New Mony! An Aricamian Play
Created and directed by Maria Camia
Performed by Leonie Bell, Connie Fu, Marcella Murray, and Leah Ogawa
Music composition by Maria Camia
Music recordings by Patrick West and Jennifer Camia
Join Allimah, estranged great-great-great-great granddaughter, in her first visit to her extraterrestrial, utopian ancestral home, Aricama, the land of practice, play, and healing. For five years, Maria Camia has developed this world with song, geneology, and new ceremonies. Come for the mini Bunraku-style puppet, the potato spaceship, or the demon removal ritual! Anything can happen! Maybe there will be an appearance from Allimah's great-great-great-great grandmother. Find out in joy!
Program B: May 24-26
Remembered Joys Are Never Past
Created by Ayun Halliday
Performed by Ayun Halliday, Eevin Hartsough, Mary Albert, Felicity McKenna, Lottie Probst, and Nina Watson
Remembered Joys Are Never Past is your ticket back to middle school circa 1977-78. Love's Baby Soft and Seventeen! Doritos and TAB! The ecstasy of slow dancing! The bewildering hell of betrayal! All text drawn verbatim from creator Ayun Halliday's actual 7th grade diary.
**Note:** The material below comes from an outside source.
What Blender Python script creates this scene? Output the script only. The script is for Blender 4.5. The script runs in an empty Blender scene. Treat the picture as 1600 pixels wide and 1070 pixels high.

With thanks and apologies to the Class of '83.
You Can See Nothing from Here
Created and performed by Vincent Mraz & Chris Carcione
Billions of years ago, the universe was a tiny speck. From that speck came everything that exists today. Inspired by the work of Annie Jump Cannon and her fellow “computers” at Harvard in the early 1900s, You Can See Nothing from Here examines our relationship to time, space, and the universe around and within us. Using a mix of digital technology and analog arts and crafts, You Can See Nothing from Here explores our desire to explain the universe’s mysteries, and the universe’s indifference to our quest for understanding.
Damascus
Written and directed by Jenny Hann
Musical Direction by Kirk Bixby
Performed by Jenny Hann, Christine Schisano, Kirk Bixby, Mery Cheung, and Emily Marsh
Music by Vienna Teng (used with permission)
Puppets built by Jenny Hann, Christine Schisano, and Rob Pedini
In the far distant future, a darkness erupts over the Earth, eliminating all but one city. Its citizens move silently through their daily routines as ghosts of a once-flourishing empire. In this totalitarian state, hope is forbidden. But choosing hope may be the resistance the world needs. Inspired by the "Last Man on Earth" themes of Romantic literature and the "hopepunk" literary movement, Damascus uses song to explore the journey of hanging on to humanity at all costs.
Dark Ages Deadly Wit
Created and performed by Tyler Gunther
Much has been written about King Edward II’s ill-fated reign at the turn of the 14th century. He is regarded as one of the worst monarchs in English history. Much less has been written about his best friend, and possible lover, Piers Gaveston. Piers was thrice exiled from the kingdom for being insufferably sarcastic and was ultimately executed for the offending behavior. This shockingly relatable true story will be recounted through two medieval pageant wagons, one man, and the desire to understand why we can’t control our worst impulses.